• _Objective_: Transcribe the listing in full, excluding any pictures.
— Begin Available data —
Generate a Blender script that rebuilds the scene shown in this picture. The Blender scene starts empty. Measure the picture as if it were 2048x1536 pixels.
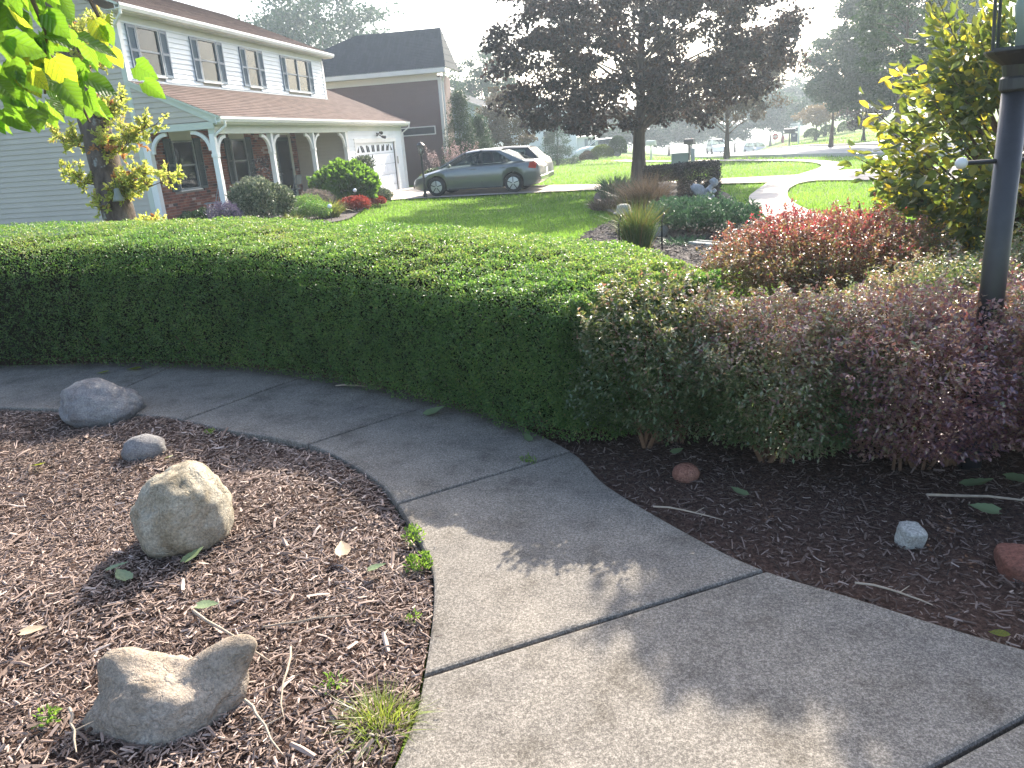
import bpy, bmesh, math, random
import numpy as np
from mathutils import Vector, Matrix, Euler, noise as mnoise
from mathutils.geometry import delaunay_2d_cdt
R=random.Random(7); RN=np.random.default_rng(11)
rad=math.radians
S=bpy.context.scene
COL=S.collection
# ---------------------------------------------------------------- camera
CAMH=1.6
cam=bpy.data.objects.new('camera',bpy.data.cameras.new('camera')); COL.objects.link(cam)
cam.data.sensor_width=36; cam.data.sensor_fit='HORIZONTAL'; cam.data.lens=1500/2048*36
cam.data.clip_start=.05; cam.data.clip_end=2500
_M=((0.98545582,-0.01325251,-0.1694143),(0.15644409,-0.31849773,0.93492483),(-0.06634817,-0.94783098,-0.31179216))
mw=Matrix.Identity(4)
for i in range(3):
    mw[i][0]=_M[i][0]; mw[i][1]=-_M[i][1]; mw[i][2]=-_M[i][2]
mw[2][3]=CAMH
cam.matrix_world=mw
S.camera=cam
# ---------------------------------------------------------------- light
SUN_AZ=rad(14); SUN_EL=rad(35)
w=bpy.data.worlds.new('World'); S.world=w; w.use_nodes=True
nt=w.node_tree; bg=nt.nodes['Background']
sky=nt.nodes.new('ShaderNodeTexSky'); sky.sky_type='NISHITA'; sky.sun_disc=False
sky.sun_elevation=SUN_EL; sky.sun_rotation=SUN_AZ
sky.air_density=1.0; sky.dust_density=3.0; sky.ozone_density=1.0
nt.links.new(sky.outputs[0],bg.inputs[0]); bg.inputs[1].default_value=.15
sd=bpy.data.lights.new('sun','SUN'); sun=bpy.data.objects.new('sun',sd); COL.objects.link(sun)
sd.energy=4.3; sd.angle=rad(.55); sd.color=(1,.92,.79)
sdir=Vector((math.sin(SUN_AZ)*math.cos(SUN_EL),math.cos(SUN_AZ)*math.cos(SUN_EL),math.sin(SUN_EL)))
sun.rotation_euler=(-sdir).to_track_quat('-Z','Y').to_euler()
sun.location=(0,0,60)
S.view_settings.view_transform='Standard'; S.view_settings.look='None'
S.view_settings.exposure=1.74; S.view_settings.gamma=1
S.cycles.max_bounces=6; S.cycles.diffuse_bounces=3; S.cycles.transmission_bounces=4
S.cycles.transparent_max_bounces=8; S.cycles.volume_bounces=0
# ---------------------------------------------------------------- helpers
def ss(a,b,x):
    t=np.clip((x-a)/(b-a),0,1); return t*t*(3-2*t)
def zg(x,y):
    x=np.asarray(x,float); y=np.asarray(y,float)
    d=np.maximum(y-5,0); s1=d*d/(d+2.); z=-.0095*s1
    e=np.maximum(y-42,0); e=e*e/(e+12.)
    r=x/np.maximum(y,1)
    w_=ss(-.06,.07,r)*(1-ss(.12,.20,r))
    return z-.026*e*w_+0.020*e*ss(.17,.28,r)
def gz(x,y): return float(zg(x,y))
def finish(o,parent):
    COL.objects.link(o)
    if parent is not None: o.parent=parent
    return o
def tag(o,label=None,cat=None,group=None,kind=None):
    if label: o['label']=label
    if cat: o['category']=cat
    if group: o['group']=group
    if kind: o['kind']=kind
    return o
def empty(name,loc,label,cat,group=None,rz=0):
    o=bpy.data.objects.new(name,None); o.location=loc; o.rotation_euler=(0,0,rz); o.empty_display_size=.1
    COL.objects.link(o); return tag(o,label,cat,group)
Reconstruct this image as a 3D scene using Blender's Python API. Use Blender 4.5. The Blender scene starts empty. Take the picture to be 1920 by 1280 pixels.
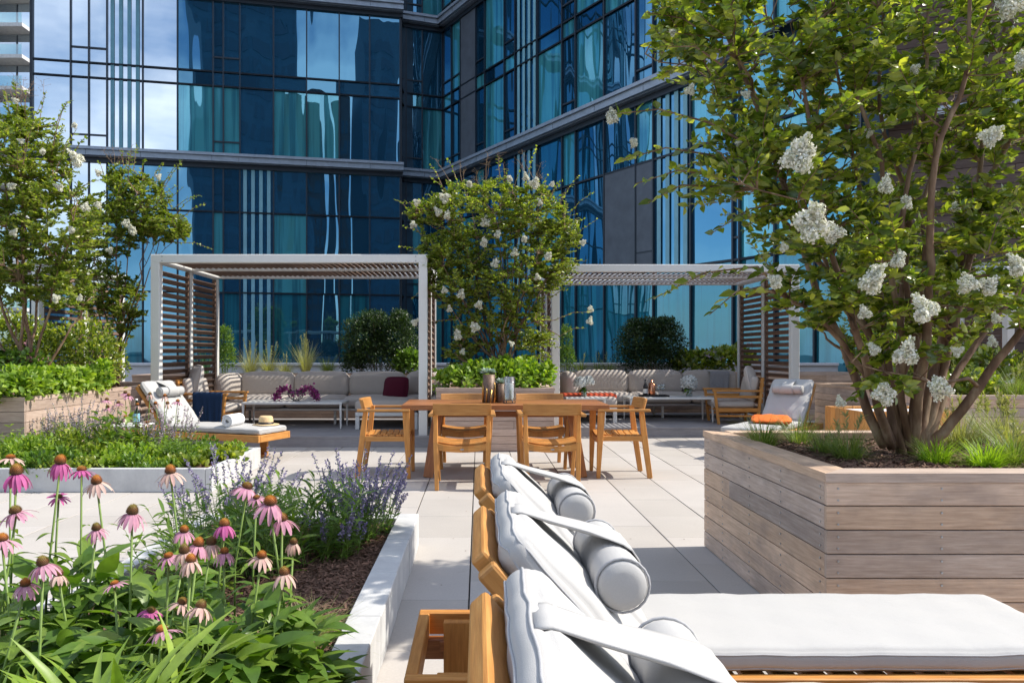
— End Available data —
• _Response to the exercise_:
Generate a Blender script that rebuilds the scene shown in this picture. The Blender scene starts empty. Measure the picture as if it were 2048x1536 pixels.
import bpy, bmesh, math, random
import numpy as np
from mathutils import Vector, Matrix, Euler, noise as mnoise
from mathutils.geometry import delaunay_2d_cdt
R=random.Random(7); RN=np.random.default_rng(11)
rad=math.radians
S=bpy.context.scene
COL=S.collection
# ---------------------------------------------------------------- camera
CAMH=1.6
cam=bpy.data.objects.new('camera',bpy.data.cameras.new('camera')); COL.objects.link(cam)
cam.data.sensor_width=36; cam.data.sensor_fit='HORIZONTAL'; cam.data.lens=1500/2048*36
cam.data.clip_start=.05; cam.data.clip_end=2500
_M=((0.98545582,-0.01325251,-0.1694143),(0.15644409,-0.31849773,0.93492483),(-0.06634817,-0.94783098,-0.31179216))
mw=Matrix.Identity(4)
for i in range(3):
    mw[i][0]=_M[i][0]; mw[i][1]=-_M[i][1]; mw[i][2]=-_M[i][2]
mw[2][3]=CAMH
cam.matrix_world=mw
S.camera=cam
# ---------------------------------------------------------------- light
SUN_AZ=rad(14); SUN_EL=rad(35)
w=bpy.data.worlds.new('World'); S.world=w; w.use_nodes=True
nt=w.node_tree; bg=nt.nodes['Background']
sky=nt.nodes.new('ShaderNodeTexSky'); sky.sky_type='NISHITA'; sky.sun_disc=False
sky.sun_elevation=SUN_EL; sky.sun_rotation=SUN_AZ
sky.air_density=1.0; sky.dust_density=3.0; sky.ozone_density=1.0
nt.links.new(sky.outputs[0],bg.inputs[0]); bg.inputs[1].default_value=.15
sd=bpy.data.lights.new('sun','SUN'); sun=bpy.data.objects.new('sun',sd); COL.objects.link(sun)
sd.energy=4.3; sd.angle=rad(.55); sd.color=(1,.92,.79)
sdir=Vector((math.sin(SUN_AZ)*math.cos(SUN_EL),math.cos(SUN_AZ)*math.cos(SUN_EL),math.sin(SUN_EL)))
sun.rotation_euler=(-sdir).to_track_quat('-Z','Y').to_euler()
sun.location=(0,0,60)
S.view_settings.view_transform='Standard'; S.view_settings.look='None'
S.view_settings.exposure=1.74; S.view_settings.gamma=1
S.cycles.max_bounces=6; S.cycles.diffuse_bounces=3; S.cycles.transmission_bounces=4
S.cycles.transparent_max_bounces=8; S.cycles.volume_bounces=0
# ---------------------------------------------------------------- helpers
def ss(a,b,x):
    t=np.clip((x-a)/(b-a),0,1); return t*t*(3-2*t)
def zg(x,y):
    x=np.asarray(x,float); y=np.asarray(y,float)
    d=np.maximum(y-5,0); s1=d*d/(d+2.); z=-.0095*s1
    e=np.maximum(y-42,0); e=e*e/(e+12.)
    r=x/np.maximum(y,1)
    w_=ss(-.06,.07,r)*(1-ss(.12,.20,r))
    return z-.026*e*w_+0.020*e*ss(.17,.28,r)
def gz(x,y): return float(zg(x,y))
def finish(o,parent):
    COL.objects.link(o)
    if parent is not None: o.parent=parent
    return o
def tag(o,label=None,cat=None,group=None,kind=None):
    if label: o['label']=label
    if cat: o['category']=cat
    if group: o['group']=group
    if kind: o['kind']=kind
    return o
def empty(name,loc,label,cat,group=None,rz=0):
    o=bpy.data.objects.new(name,None); o.location=loc; o.rotation_euler=(0,0,rz); o.empty_display_size=.1
    COL.objects.link(o); return tag(o,label,cat,group)
Reconstruct this image as a 3D scene using Blender's Python API. Use Blender 4.5. The Blender scene starts empty. Take the picture to be 1920 by 1280 pixels.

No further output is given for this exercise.